From: news0009@eager.cx   
      
   On Wed, 02 Apr 2025 16:45:38 +0000, Aharon Robbins wrote:   
      
   > In article ,   
   > Ben Collver wrote:   
   >>On 2025-04-01, Richmond wrote:   
   >>> Ben Collver writes:   
   >>>   
   >>>> To cope with this problem some workers have devised their own   
   >>>> conventions of writing and pronouncing such numbers. A system in use   
   >>>> at the Bell Telephone Laboratories would set off the above figure in   
   >>>> groups of three digits:   
   >>>>   
   >>>> 11,110,101,000   
   >>>>   
   >>>> and would then pronounce each group of three (or less) separately as   
   >>>> its decimal equivalent.

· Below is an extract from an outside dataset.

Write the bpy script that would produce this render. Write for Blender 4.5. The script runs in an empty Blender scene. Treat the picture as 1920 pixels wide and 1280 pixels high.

The first binary group, 11, is the equivalent   
   >>>> of the decimal 3; the second, 110, of the decimal 6; the third, 101,   
   >>>> of the decimal 5. (000 is zero in any notation.) The above would then   
   >>>> be read, "Three, six, five, zero."   
   >>>   
   >>> This is called Octal, is it not.   
   >>   
   >>Yes this is called Octal. I only recall using octal in two places:   
   >>C escape sequences (\033) and Unix file mode bits (755), both   
   >>coincidentally from Bell.   
   >   
   > Octal was used heavily on the PDP-11, if you used the assembler.   
      
   In fact, all of the PDPs. They only went to hex with the VAX.